Required task -
Write out the material again exactly, please, and omit the pictures.

Data segment -
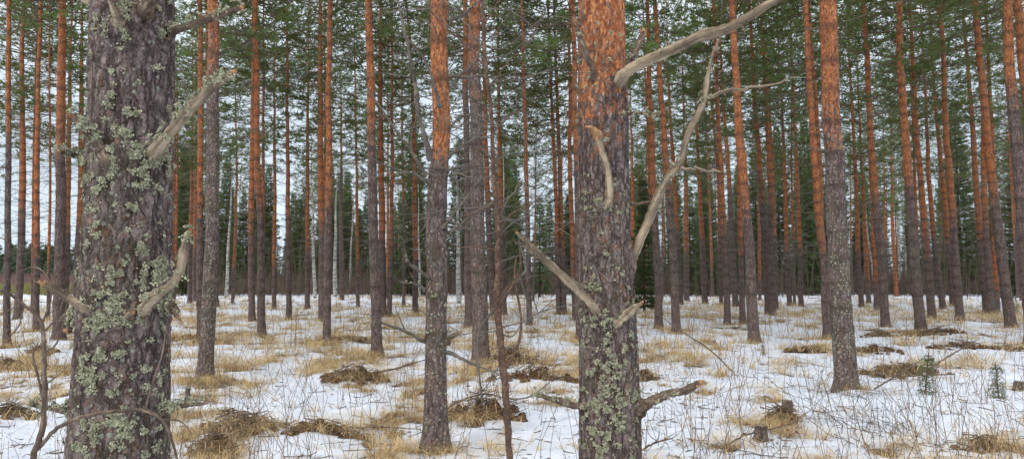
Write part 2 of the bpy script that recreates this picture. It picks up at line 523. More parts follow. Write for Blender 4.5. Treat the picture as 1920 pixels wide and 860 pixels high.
# ------------------------------------------------------------------ traced pines: (points from top to base), width px, bark line y
# name : pts, w, line, [lichen amount]
T = [
    ([(14, 0), (15, 230), (17, 340), (15, 480), (14, 650)], 11, 250, .35),
    ([(46, 100), (44, 230), (43, 330), (38, 480), (33, 600)], 12, 400, .3),
    ([(41, 120), (40, 330), (38, 580)], 7, 420, .1),
    ([(79, 0), (75, 230), (72, 330), (70, 470), (67, 622)], 10, 470, .2),
    ([(70, 200), (64, 420), (61, 590)], 6, 500, .1),
    ([(94, 100), (92, 330), (90, 600)], 5, 500, .1),
    ([(117, 0), (115, 230), (116, 330), (113, 480), (111, 637)], 19, 270, .25),
    ([(134, 0), (127, 230), (124, 380), (122, 585)], 11, 430, .1),
    ([(156, 0), (153, 230), (152, 330), (145, 578)], 14, 420, .2),
    ([(334, 150), (335, 330), (330, 460), (326, 565)], 6, 500, .1),
    ([(326, 120), (325, 330), (322, 570)], 8, 480, .1),
    ([(374, 0), (378, 165), (378, 330), (376, 560), (376, 640)], 12, 410, .2),
    ([(387, 0), (389, 150), (389, 330), (387, 600)], 8, 200, .2),
    ([(401, 0), (399, 165), (396, 330), (389, 660), (385, 712)], 25, 130, .58),
    ([(360, 100), (358, 330), (355, 568)], 7, 450, .1),
    ([(368, 100), (366, 330), (364, 565)], 6, 470, .1),
    ([(409, 0), (407, 330), (406, 575)], 7, 480, .1),
    ([(440, 130), (442, 330), (436, 568)], 5, 500, .1),
    ([(473, 0), (472, 330), (472, 602)], 11, 440, .2),
    ([(480, 0), (485, 330), (491, 407), (491, 629)], 13, 385, .2),
    ([(496, 100), (496, 330), (493, 590)], 7, 440, .1),
    ([(513, 150), (515, 330), (513, 580)], 7, 500, .1),
    ([(538, 0), (538, 330), (541, 598)], 9, 420, .2),
    ([(577, 150), (575, 330), (576, 579)], 8, 470, .1),
    ([(601, 0), (603, 330), (606, 600)], 14, 430, .1),
    ([(610, 0), (611, 330), (609, 570)], 9, 480, .1),
    ([(618, 0), (617, 330), (613, 648)], 13, 395, .2),
    ([(639, 200), (640, 440), (641, 562)], 7, 300, .1),
    ([(691, 0), (695, 165), (698, 330), (702, 484), (706, 670)], 18, 265, .35),
    ([(715, 0), (713, 190), (715, 330), (717, 590)], 13, 440, .2),
    ([(735, 50), (735, 330), (730, 590)], 8, 450, .2),
    ([(727, 200), (727, 440), (726, 562)], 5, 520, .1),
    ([(664, 100), (669, 330), (671, 575)], 6, 500, .1),
    ([(761, 0), (771, 110), (777, 330), (779, 587)], 9, 480, .1),
    ([(872, 0), (873, 165), (876, 330), (880, 614)], 14, 175, .2),
    ([(888, 0), (891, 165), (894, 330), (896, 495), (901, 680)], 28, 110, .42),
    ([(907, 100), (912, 330), (922, 522), (926, 598)], 11, 380, .15),
    ([(934, 0), (935, 200), (938, 330), (945, 592)], 9, 400, .1),
    ([(979, 0), (981, 96), (984, 192), (987, 330), (990, 445), (993, 610)], 9, 390, .3),
    ([(1030, 80), (1033, 153), (1041, 330), (1048, 591)], 8, 460, .1),
    ([(1040, 60), (1043, 153), (1050, 330), (1058, 591)], 9, 455, .1),
    ([(1068, 0), (1069, 330), (1078, 600)], 9, 500, .1),
    ([(1074, 0), (1080, 330), (1088, 640)], 12, 320, .1),
    ([(1181, 150), (1185, 330), (1190, 565)], 7, 480, .1),
    ([(1212, 0), (1218, 165), (1225, 330), (1232, 484), (1236, 614)], 13, 390, .2),
    ([(1208, 80), (1216, 300), (1222, 580)], 6, 440, .1),
    ([(1229, 0), (1240, 165), (1252, 330), (1263, 484), (1267, 622)], 14, 350, .4),
    ([(1248, 0), (1253, 153), (1263, 330), (1276, 572)], 9, 430, .1),
    ([(1280, 100), (1286, 330), (1288, 565)], 9, 470, .1),
    ([(1304, 150), (1311, 330), (1322, 568)], 9, 450, .2),
    ([(1325, 200), (1332, 426), (1336, 556)], 5, 500, .1),
    ([(1318, 0), (1326, 115), (1345, 330), (1352, 570)], 6, 440, .1),
    ([(1338, 0), (1343, 165), (1352, 330), (1357, 445), (1364, 606)], 11, 430, .2),
    ([(1349, 0), (1355, 165), (1366, 330), (1379, 575)], 10, 350, .1),
    ([(1374, 0), (1384, 165), (1394, 330), (1405, 445), (1414, 642)], 18, 395, .35),
    ([(1380, 100), (1386, 330), (1393, 604)], 10, 470, .1),
    ([(1405, 0), (1412, 165), (1425, 330), (1433, 445), (1443, 591)], 12, 360, .2),
    ([(1428, 50), (1438, 230), (1442, 330), (1449, 593)], 11, 370, .2),
    ([(1440, 150), (1449, 368), (1456, 582)], 7, 450, .1),
    ([(1419, 200), (1421, 330), (1425, 562)], 5, 520, .1),
    ([(1464, 150), (1472, 330), (1480, 575)], 8, 470, .1),
    ([(1486, 150), (1495, 330), (1502, 577)], 8, 470, .1),
    ([(1510, 0), (1514, 115), (1520, 192), (1529, 330), (1545, 484), (1551, 630)], 14, 455, .2),
    ([(1516, 0), (1523, 115), (1531, 165), (1539, 330), (1549, 600)], 9, 480, .1),
    ([(1543, 0), (1547, 115), (1552, 192), (1562, 330), (1570, 484), (1581, 660), (1586, 730)], 37, 260, .62),
    ([(1594, 100), (1604, 330), (1608, 445), (1615, 575)], 8, 470, .2),
    ([(1606, 150), (1616, 330), (1629, 568)], 7, 520, .1),
    ([(1615, 0), (1623, 115), (1629, 192), (1638, 330), (1646, 407), (1661, 612)], 14, 385, .35),
    ([(1625, 150), (1635, 330), (1645, 580)], 9, 520, .1),
    ([(1668, 200), (1673, 407), (1681, 556)], 6, 560, .1),
    ([(1681, 0), (1687, 115), (1694, 230), (1703, 330), (1715, 484), (1727, 620)], 17, 350, .4),
    ([(1703, 100), (1708, 192), (1716, 330), (1724, 570)], 6, 450, .1),
    ([(1711, 0), (1719, 192), (1728, 330), (1736, 445), (1748, 597)], 12, 460, .2),
    ([(1730, 60), (1736, 192), (1743, 330), (1755, 464), (1768, 577)], 9, 440, .2),
    ([(1744, 0), (1753, 153), (1767, 330), (1778, 464), (1788, 574)], 10, 450, .1),
    ([(1759, 0), (1765, 88), (1771, 215), (1781, 330), (1792, 484), (1800, 600)], 13, 410, .25),
    ([(1808, 0), (1819, 173), (1828, 330), (1840, 464), (1852, 585)], 12, 440, .3),
    ([(1834, 60), (1840, 165), (1843, 330), (1851, 464), (1859, 587)], 11, 420, .2),
    ([(1853, 200), (1861, 368), (1868, 582)], 11, 540, .5),
    ([(1832, 0), (1844, 115), (1851, 192), (1864, 330), (1878, 464), (1896, 612)], 17, 370, .35),
    ([(1888, 150), (1895, 269), (1903, 330), (1913, 484), (1919, 566)], 8, 420, .1),
    ([(1889, 0), (1895, 115), (1901, 192), (1915, 330), (1926, 480), (1937, 645)], 23, 175, .2),
    ([(1904, 0), (1911, 115), (1919, 173), (1934, 330), (1958, 640)], 19, 200, .1),
]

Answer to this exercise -
Write part 2 of the bpy script that recreates this picture. It picks up at line 523. More parts follow. Write for Blender 4.5. Treat the picture as 1920 pixels wide and 860 pixels high.
# ------------------------------------------------------------------ traced pines: (points from top to base), width px, bark line y
# name : pts, w, line, [lichen amount]
T = [
    ([(14, 0), (15, 230), (17, 340), (15, 480), (14, 650)], 11, 250, .35),
    ([(46, 100), (44, 230), (43, 330), (38, 480), (33, 600)], 12, 400, .3),
    ([(41, 120), (40, 330), (38, 580)], 7, 420, .1),
    ([(79, 0), (75, 230), (72, 330), (70, 470), (67, 622)], 10, 470, .2),
    ([(70, 200), (64, 420), (61, 590)], 6, 500, .1),
    ([(94, 100), (92, 330), (90, 600)], 5, 500, .1),
    ([(117, 0), (115, 230), (116, 330), (113, 480), (111, 637)], 19, 270, .25),
    ([(134, 0), (127, 230), (124, 380), (122, 585)], 11, 430, .1),
    ([(156, 0), (153, 230), (152, 330), (145, 578)], 14, 420, .2),
    ([(334, 150), (335, 330), (330, 460), (326, 565)], 6, 500, .1),
    ([(326, 120), (325, 330), (322, 570)], 8, 480, .1),
    ([(374, 0), (378, 165), (378, 330), (376, 560), (376, 640)], 12, 410, .2),
    ([(387, 0), (389, 150), (389, 330), (387, 600)], 8, 200, .2),
    ([(401, 0), (399, 165), (396, 330), (389, 660), (385, 712)], 25, 130, .58),
    ([(360, 100), (358, 330), (355, 568)], 7, 450, .1),
    ([(368, 100), (366, 330), (364, 565)], 6, 470, .1),
    ([(409, 0), (407, 330), (406, 575)], 7, 480, .1),
    ([(440, 130), (442, 330), (436, 568)], 5, 500, .1),
    ([(473, 0), (472, 330), (472, 602)], 11, 440, .2),
    ([(480, 0), (485, 330), (491, 407), (491, 629)], 13, 385, .2),
    ([(496, 100), (496, 330), (493, 590)], 7, 440, .1),
    ([(513, 150), (515, 330), (513, 580)], 7, 500, .1),
    ([(538, 0), (538, 330), (541, 598)], 9, 420, .2),
    ([(577, 150), (575, 330), (576, 579)], 8, 470, .1),
    ([(601, 0), (603, 330), (606, 600)], 14, 430, .1),
    ([(610, 0), (611, 330), (609, 570)], 9, 480, .1),
    ([(618, 0), (617, 330), (613, 648)], 13, 395, .2),
    ([(639, 200), (640, 440), (641, 562)], 7, 300, .1),
    ([(691, 0), (695, 165), (698, 330), (702, 484), (706, 670)], 18, 265, .35),
    ([(715, 0), (713, 190), (715, 330), (717, 590)], 13, 440, .2),
    ([(735, 50), (735, 330), (730, 590)], 8, 450, .2),
    ([(727, 200), (727, 440), (726, 562)], 5, 520, .1),
    ([(664, 100), (669, 330), (671, 575)], 6, 500, .1),
    ([(761, 0), (771, 110), (777, 330), (779, 587)], 9, 480, .1),
    ([(872, 0), (873, 165), (876, 330), (880, 614)], 14, 175, .2),
    ([(888, 0), (891, 165), (894, 330), (896, 495), (901, 680)], 28, 110, .42),
    ([(907, 100), (912, 330), (922, 522), (926, 598)], 11, 380, .15),
    ([(934, 0), (935, 200), (938, 330), (945, 592)], 9, 400, .1),
    ([(979, 0), (981, 96), (984, 192), (987, 330), (990, 445), (993, 610)], 9, 390, .3),
    ([(1030, 80), (1033, 153), (1041, 330), (1048, 591)], 8, 460, .1),
    ([(1040, 60), (1043, 153), (1050, 330), (1058, 591)], 9, 455, .1),
    ([(1068, 0), (1069, 330), (1078, 600)], 9, 500, .1),
    ([(1074, 0), (1080, 330), (1088, 640)], 12, 320, .1),
    ([(1181, 150), (1185, 330), (1190, 565)], 7, 480, .1),
    ([(1212, 0), (1218, 165), (1225, 330), (1232, 484), (1236, 614)], 13, 390, .2),
    ([(1208, 80), (1216, 300), (1222, 580)], 6, 440, .1),
    ([(1229, 0), (1240, 165), (1252, 330), (1263, 484), (1267, 622)], 14, 350, .4),
    ([(1248, 0), (1253, 153), (1263, 330), (1276, 572)], 9, 430, .1),
    ([(1280, 100), (1286, 330), (1288, 565)], 9, 470, .1),
    ([(1304, 150), (1311, 330), (1322, 568)], 9, 450, .2),
    ([(1325, 200), (1332, 426), (1336, 556)], 5, 500, .1),
    ([(1318, 0), (1326, 115), (1345, 330), (1352, 570)], 6, 440, .1),
    ([(1338, 0), (1343, 165), (1352, 330), (1357, 445), (1364, 606)], 11, 430, .2),
    ([(1349, 0), (1355, 165), (1366, 330), (1379, 575)], 10, 350, .1),
    ([(1374, 0), (1384, 165), (1394, 330), (1405, 445), (1414, 642)], 18, 395, .35),
    ([(1380, 100), (1386, 330), (1393, 604)], 10, 470, .1),
    ([(1405, 0), (1412, 165), (1425, 330), (1433, 445), (1443, 591)], 12, 360, .2),
    ([(1428, 50), (1438, 230), (1442, 330), (1449, 593)], 11, 370, .2),
    ([(1440, 150), (1449, 368), (1456, 582)], 7, 450, .1),
    ([(1419, 200), (1421, 330), (1425, 562)], 5, 520, .1),
    ([(1464, 150), (1472, 330), (1480, 575)], 8, 470, .1),
    ([(1486, 150), (1495, 330), (1502, 577)], 8, 470, .1),
    ([(1510, 0), (1514, 115), (1520, 192), (1529, 330), (1545, 484), (1551, 630)], 14, 455, .2),
    ([(1516, 0), (1523, 115), (1531, 165), (1539, 330), (1549, 600)], 9, 480, .1),
    ([(1543, 0), (1547, 115), (1552, 192), (1562, 330), (1570, 484), (1581, 660), (1586, 730)], 37, 260, .62),
    ([(1594, 100), (1604, 330), (1608, 445), (1615, 575)], 8, 470, .2),
    ([(1606, 150), (1616, 330), (1629, 568)], 7, 520, .1),
    ([(1615, 0), (1623, 115), (1629, 192), (1638, 330), (1646, 407), (1661, 612)], 14, 385, .35),
    ([(1625, 150), (1635, 330), (1645, 580)], 9, 520, .1),
    ([(1668, 200), (1673, 407), (1681, 556)], 6, 560, .1),
    ([(1681, 0), (1687, 115), (1694, 230), (1703, 330), (1715, 484), (1727, 620)], 17, 350, .4),
    ([(1703, 100), (1708, 192), (1716, 330), (1724, 570)], 6, 450, .1),
    ([(1711, 0), (1719, 192), (1728, 330), (1736, 445), (1748, 597)], 12, 460, .2),
    ([(1730, 60), (1736, 192), (1743, 330), (1755, 464), (1768, 577)], 9, 440, .2),
    ([(1744, 0), (1753, 153), (1767, 330), (1778, 464), (1788, 574)], 10, 450, .1),
    ([(1759, 0), (1765, 88), (1771, 215), (1781, 330), (1792, 484), (1800, 600)], 13, 410, .25),
    ([(1808, 0), (1819, 173), (1828, 330), (1840, 464), (1852, 585)], 12, 440, .3),
    ([(1834, 60), (1840, 165), (1843, 330), (1851, 464), (1859, 587)], 11, 420, .2),
    ([(1853, 200), (1861, 368), (1868, 582)], 11, 540, .5),
    ([(1832, 0), (1844, 115), (1851, 192), (1864, 330), (1878, 464), (1896, 612)], 17, 370, .35),
    ([(1888, 150), (1895, 269), (1903, 330), (1913, 484), (1919, 566)], 8, 420, .1),
    ([(1889, 0), (1895, 115), (1901, 192), (1915, 330), (1926, 480), (1937, 645)], 23, 175, .2),
    ([(1904, 0), (1911, 115), (1919, 173), (1934, 330), (1958, 640)], 19, 200, .1),
]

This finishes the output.